::: PROVIDED MATERIAL :::
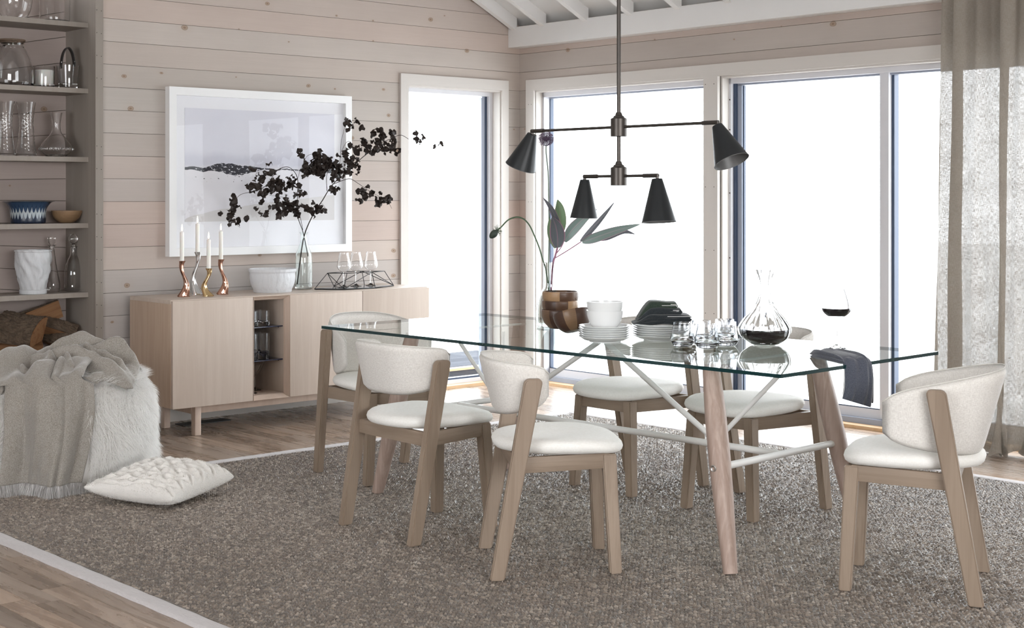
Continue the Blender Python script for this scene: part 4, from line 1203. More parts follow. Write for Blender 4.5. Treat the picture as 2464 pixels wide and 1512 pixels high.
MB().tube([(0, -yc, zc), (0, yc, zc)], .0135, 14).build('stretcher', M['whitemetal'], table, smooth='auto')
for s_ in (-1, 1):
    MB().tube([(0, s_ * .60, zc + .012), (0, s_ * .02, TZ - .02)], .0115, 12).build('brace', M['whitemetal'], table, smooth='auto')
    MB().tube([(0, s_ * .60, zc + .012), (0, s_ * .96, TZ - .02)], .0095, 12).build('brace', M['whitemetal'], table, smooth='auto')
    MB().tube([(0, s_ * .60, zc + .012), (0, s_ * .60, TZ - .016)], .0075, 10).build('post', M['whitemetal'], table, smooth='auto')
    MB().box(-.34, .34, s_ * .835 - .012, s_ * .835 + .012, TZ - .021, TZ - .0135).build('top_bar', M['whitemetal'], table, bevel=.002)

# ================================================================== CHAIRS
def make_chair(arms):
    t = empty('dining_chair')
    def taper(name, b, tp_, wb, wt, mat, bev=.004, round_top=0):
        """leg from b to tp_, section (half x, half y)"""
        m = MB(); N = 8; vs = []
        b = Vector(b); tp_ = Vector(tp_)
        for i in range(N + 1):
            f = i / N; p = b.lerp(tp_, f); hx_ = wb[0] + (wt[0] - wb[0]) * f; hy_ = wb[1] + (wt[1] - wb[1]) * f
            for sx, sy in ((-1, -1), (1, -1), (1, 1), (-1, 1)): vs.append((p.x + sx * hx_, p.y + sy * hy_, p.z))
        fs = [(i * 4 + k, i * 4 + (k + 1) % 4, i * 4 + 4 + (k + 1) % 4, i * 4 + 4 + k) for i in range(N) for k in range(4)]
        fs += [(3, 2, 1, 0), tuple(N * 4 + k for k in range(4))]
        m.add(vs, fs)
        me = bpy.data.meshes.new(name); me.from_pydata(m.v, [], m.f)
        bm = bmesh.new(); bm.from_mesh(me)
        bmesh.ops.dissolve_limit(bm, angle_limit=.01, verts=bm.verts, edges=bm.edges)
        if round_top:
            ed = [e for e in bm.edges if all(v.co.z > tp_.z - .002 for v in e.verts) and abs(e.verts[0].co.y - e.verts[1].co.y) > .01]
            bmesh.ops.bevel(bm, geom=ed, offset=round_top, segments=5, affect='EDGES', profile=.5)
        bmesh.ops.bevel(bm, geom=[e for e in bm.edges if e.calc_face_angle(0) > .5], offset=bev, segments=2, affect='EDGES', clamp_overlap=True)
        bm.to_mesh(me); bm.free()
        me.polygons.foreach_set('use_smooth', [True] * len(me.polygons)); me.set_sharp_from_angle(angle=.6)
        me.materials.append(mat)
        o = bpy.data.objects.new(name, me); COL.objects.link(o); o.parent = t
        return o
    for s_ in (-1, 1):
        taper('leg', (-.222, s_ * .234, 0), (-.095, s_ * .249, .700), (.025, .017), (.032, .017), M['chairwood'], .004, .018)
    for s_ in (-1, 1):
        taper('leg', (.205, s_ * .180, 0), (.185, s_ * .152, .420), (.021, .020), (.025, .022), M['chairwood'])
    def rail(a, b, z0, z1, th):
        a = Vector((*a, 0)); b = Vector((*b, 0)); d = (b - a); L = d.length; an = math.atan2(d.y, d.x)
        o = MB().box(0, L, -th / 2, th / 2, z0, z1).build('rail', M['chairwood_x'], t, bevel=.003)
        o.location = a; o.rotation_euler = (0, 0, an)
    for s_ in (-1, 1): rail((.185, s_ * .155), (-.155, s_ * .226), .368, .423, .022)
    rail((.190, -.15), (.190, .15), .368, .420, .022)
    rail((-.150, -.225), (-.150, .225), .368, .423, .022)
    # seat pad: rounded trapezoid, slightly dished, softly domed edge
    m = MB(); NA, NR = 56, 10; SX = -.008 if arms else .018
    def outl(a):
        c, s_ = math.cos(a), math.sin(a); n = 2.9
        r = (abs(c) ** n + abs(s_) ** n) ** (-1 / n)
        x = SX + .235 * r * c; w = .232 + .016 * (x / .235)
        if x < 0: w -= .035 * (x / .235) ** 2
        return x, w * r * s_ * 1.0
    vs = []; fs = []
    prof = [(.0, .468), (.35, .470), (.65, .475), (.84, .476), (.94, .471), (.985, .462), (1.0, .451), (.985, .439), (.95, .431), (.85, .426), (.6, .4235), (0, .4235)]
    rings = []
    for f, z in prof:
        if f == 0: rings.append([len(vs)]); vs.append((SX, 0, z)); continue
        row = []
        for k in range(NA):
            a = 2 * PI * k / NA; x, y = outl(a)
            dz = -.012 * max(0, (x - .10) / .13) * f ** 3 + .004 * (abs(y) / .23) ** 2 * f
            if z < .43: dz = min(dz, 0) * .3
            row.append(len(vs)); vs.append((SX + (x - SX) * f, y * f, z + dz))
        rings.append(row)
    for a, b in zip(rings[:-1], rings[1:]):
        for k in range(NA):
            k2 = (k + 1) % NA
            if len(a) == 1: fs.append((a[0], b[k], b[k2]))
            elif len(b) == 1: fs.append((a[k2], a[k], b[0]))
            else: fs.append((a[k], b[k], b[k2], a[k2]))
    m.add(vs, fs).build('seat', M['seatlinen'], t, smooth=True, fix=True)
    # backrest: wraparound flaring band; the two end chairs have the deeper one with long wings
    NU, NV, th = 60, 14, .0105
    if arms: XT, A0, dA, B0, dB, ZTW, ZTR, ZBW, ZBR = .078, .300, .085, .218, .014, .676, .082, .520, .055
    else: XT, A0, dA, B0, dB, ZTW, ZTR, ZBW, ZBR = -.038, .140, .080, .213, .012, .738, .022, .612, .056
    def ctr(u, v, off):
        s_ = -1 + 2 * u                       # -1 .. 1 round the back
        ang = s_ * PI / 2
        back = math.cos(ang)
        c_ = abs(math.cos(ang)) ** .80; q_ = abs(math.sin(ang)) ** .74 * (1 if ang >= 0 else -1)
        zt_ = ZTW + ZTR * c_; zb_ = ZBW - ZBR * c_ ** .8
        # rounded wing ends
        e = max(0, (abs(s_) - .83) / .17) if arms else max(0, (abs(s_) - .86) / .14)
        sq = math.sqrt(max(0, 1 - e ** 2.6))
        lo = .66 if arms else .62
        zm = (zt_ + zb_) / 2; hh = (zt_ - zb_) / 2 * (lo + (1 - lo) * sq)
        z = zm + hh * (2 * v - 1)
        fl = (z - .47) / .30                  # flare outward with height
        A = A0 + dA * fl; B = B0 + dB * fl
        x = XT - A * c_; y = B * q_
        nx, ny = -math.cos(ang) / A, math.sin(ang) / B; l = math.hypot(nx, ny); nx /= l; ny /= l
        edge = min(v, 1 - v, (1 - abs(s_)) * 4); tk = th * (1 if edge > .10 else math.sqrt(max(.0, 1 - (1 - max(edge, 0) / .10) ** 2)))
        return (x + nx * tk * off, y + ny * tk * off, z)
    m = MB()
    m.grid(lambda u, v: ctr(u, v, 1), NU, NV); m.grid(lambda u, v: ctr(1 - u, v, -1), NU, NV)
    bk = m.build('backrest', M['linen'], t, smooth=True, fix=True)
    # welt seams
    wl = MB()
    for s0 in (.27, .73):
        wl.tube([Vector(ctr(s0, v, -1.02)) for v in np.linspace(.06, .94, 10)], .0012, 5)
    wl.build('seam', M['piping'], t, smooth=True)
    tr_ = [Vector(ctr(u, 1.0, 0)) + Vector((0, 0, .0005)) for u in np.linspace(.0, 1, 60)]
    MB().tube(tr_, .0020, 6).build('piping', M['piping'], t, smooth=True)
    return t
chair = make_chair(False); arm_chair = make_chair(True)
chairs = [((3.690, 4.600), math.radians(-2), 'cream upholstered oak dining chair at the near side of the table, closer to the sideboard'),
          ((3.680, 3.845), math.radians(-36), 'cream upholstered oak dining chair at the near side, turned, middle of the foreground'),
          ((4.232, 5.590), math.radians(-100), 'cream oak dining chair at the table end in front of the sideboard'),
          ((4.943, 4.615), math.radians(180), 'cream oak dining chair on the window side, behind the plates'),
          ((4.948, 3.940), math.radians(180), 'cream oak dining chair on the window side, behind the decanter'),
          ((4.412, 2.804), math.radians(117.5), 'cream upholstered oak dining chair at the table end beside the curtain')]
for i, ((x, y), rz, lb) in enumerate(chairs):
    o = chair if i == 0 else arm_chair if i == 2 else copy_tree(arm_chair if i == 5 else chair)
    o.location = (x, y, RT); o.rotation_euler = (0, 0, rz)
    tag(o, lb, 'chair', 'dining chairs around the glass table')

# ================================================================== ON THE TABLE
ZTB = .7505
def on(px_xy, dz=0.0): return (px_xy[0], px_xy[1], ZTB + dz)
# tall vase with flowers
FV = Vector((4.600, 4.815, ZTB))
vp = sp([(.046, 0), (.060, .005), (.063, .03), (.062, .09), (.052, .135), (.036, .165), (.030, .18), (.029, .22), (.030, .285), (.034, .292)], 6)
lathe_thing('flower_vase', shell(vp, .003, .014), M['greenglass'], tuple(FV), 'tall clear bottle vase with a long neck behind the wooden bowls', 'vase')
def fp(px, py, k=0.0):     # metres relative to the vase base, in a plane facing into the room
    u = (px - 1315) * .0019; w = (788 - py) * .0019
    return Vector((.741 * u - .672 * k, -.672 * u - .741 * k, w))
t = tag(empty('drooping_flower', tuple(FV)), 'single green stem bending over to a dark drooping bud', 'flower')
pts = spline([fp(*p) for p in [(1318, 770), (1312, 697), (1305, 650), (1298, 628), (1290, 600), (1278, 570), (1266, 545), (1252, 530), (1235, 525), (1215, 532), (1198, 549), (1188, 558)]], 6)
MB().tube(pts, .0032, 8).build('stem', M['greenstem'], t, smooth=True)
bd = MB().lathe(sp([(.001, 0), (.009, .006), (.0165, .020), (.0155, .034), (.009, .047), (.001, .052)], 4), 14).build('bud', M['budgreen'], t, smooth=True, fix=True)
bd.location = fp(1190, 556); bd.rotation_euler = (Vector(fp(1168, 578)) - Vector(fp(1190, 556))).to_track_quat('Z', 'Y').to_euler()
sx_ = MB()
for k in range(40):
    d = Vector((random.gauss(0, 1), random.gauss(0, 1), random.gauss(.3, .8))).normalized()
    a = fp(1189, 558); sx_.tube([a, a + d * .012, a + d * .022 + Vector((0, 0, random.uniform(-.006, .008)))], .0007, 4)
sx_.build('whiskers', M['greenstem'], t, smooth=True)
t = tag(empty('allium_flower', tuple(FV)), 'tall thin stem topped by a round purple allium head', 'flower')
pts = spline([fp(*p, .004) for p in [(1314, 770), (1313, 690), (1312, 640), (1313, 560), (1312, 470), (1311, 420), (1306, 370), (1306, 352)]], 6)
MB().tube(pts, .0024, 8).build('stem', M['greenstem'], t, smooth=True)
c = fp(1306, 337, .004)
cen = MB().lathe(sp([(.001, -.010), (.009, -.005), (.009, .005), (.001, .010)], 3), 10).build('core', M['allium'], t, smooth=True, fix=True); cen.location = c
fl = MB()
for k in range(190):
    z = 1 - 2 * (k + .5) / 190; a = k * 2.39996; r = math.sqrt(1 - z * z); d = Vector((r * math.cos(a), r * math.sin(a), z)); L = random.uniform(.025, .034)
    fl.tube([c + d * .006, c + d * L], .0006, 4, cap=False)
    e = c + d * L; s1 = d.orthogonal().normalized(); s2 = d.cross(s1)
    for q in range(3):
        an = q * 2.1 + k; w_ = (s1 * math.cos(an) + s2 * math.sin(an))
        fl.add([e, e + w_ * .005 + d * .001, e + w_ * .003 + d * .005], [(0, 1, 2)])
fl.build('florets', M['allium'], t)['kind'] = 'stuff'
t = tag(empty('leaf_spray', tuple(FV)), 'leafy spray with broad purple-green leaves edged in pink', 'plant')
for nm, P in (('stem', [(1316, 770), (1318, 700), (1322, 640), (1328, 618), (1333, 598)]), ('stem', [(1325, 625), (1350, 610), (1372, 596), (1390, 584)]), ('stem', [(1331, 612), (1343, 596), (1350, 580)])):
    MB().tube(spline([fp(*p, .008) for p in P], 5), .0046 if P[0][1] > 700 else .0027, 7).build(nm, M['twig'] if False else M['cordy'], t, smooth=True)
def big_leaf(P, wpx, mat, k0, twist=0.0):
    q = spline([fp(*p, k0 + .01 * i) for i, p in enumerate(P)], 6); n = len(q) - 1
    view = Vector((.672, .741, 0))
    m = MB(); NU = 6
    def f(u, v):
        i = min(int(v * n), n - 1); fr_ = v * n - i; p = q[i].lerp(q[i + 1], fr_)
        d = (q[i + 1] - q[i]).normalized(); sd = d.cross(view).normalized()
        sd = (sd * math.cos(twist) + view * math.sin(twist))
        w = wpx * .0019 * .5 * max(math.sin(PI * min(v * .94 + .05, 1)) ** .75 * (1.25 - .55 * v), .01)
        if v >= 1: w = .0003
        s_ = (u - .5) * 2
        return p + sd * w * s_ - view * (abs(s_) * w * .35)
    m.grid(f, NU, 18); o = m.build('leaf', mat, t, smooth=True, uv=True)
    return o
big_leaf([(1340, 562), (1333, 540), (1318, 505), (1298, 478)], 15, M['cordy'], .02)
big_leaf([(1336, 575), (1340, 540), (1338, 505), (1333, 482)], 29, M['cordygreen'], -.01)
big_leaf([(1333, 598), (1333, 572), (1328, 545), (1319, 524)], 36, M['cordy'], .03)
big_leaf([(1329, 600), (1320, 575), (1315, 550), (1314, 525)], 20, M['cordygreen'], .0, .5)
big_leaf([(1350, 584), (1368, 556), (1394, 530), (1428, 505)], 28, M['cordyteal'], .01)
big_leaf([(1388, 583), (1410, 560), (1440, 525), (1470, 487)], 15, M['cordy'], .015, .5)
big_leaf([(1392, 585), (1420, 575), (1475, 556), (1532, 541)], 24, M['cordyteal'], .02)
big_leaf([(1425, 578), (1450, 574), (1490, 560), (1520, 566)], 15, M['cordy'], -.01)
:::
Exactly reproduce the run of lines from the start of the listing through the line with "MB().box(-.34, .34, s_", inclusive; pictures are not copied.

Continue the Blender Python script for this scene: part 4, from line 1203. More parts follow. Write for Blender 4.5. Treat the picture as 2464 pixels wide and 1512 pixels high.
MB().tube([(0, -yc, zc), (0, yc, zc)], .0135, 14).build('stretcher', M['whitemetal'], table, smooth='auto')
for s_ in (-1, 1):
    MB().tube([(0, s_ * .60, zc + .012), (0, s_ * .02, TZ - .02)], .0115, 12).build('brace', M['whitemetal'], table, smooth='auto')
    MB().tube([(0, s_ * .60, zc + .012), (0, s_ * .96, TZ - .02)], .0095, 12).build('brace', M['whitemetal'], table, smooth='auto')
    MB().tube([(0, s_ * .60, zc + .012), (0, s_ * .60, TZ - .016)], .0075, 10).build('post', M['whitemetal'], table, smooth='auto')
    MB().box(-.34, .34, s_ * .835 - .012, s_ * .835 + .012, TZ - .021, TZ - .0135).build('top_bar', M['whitemetal'], table, bevel=.002)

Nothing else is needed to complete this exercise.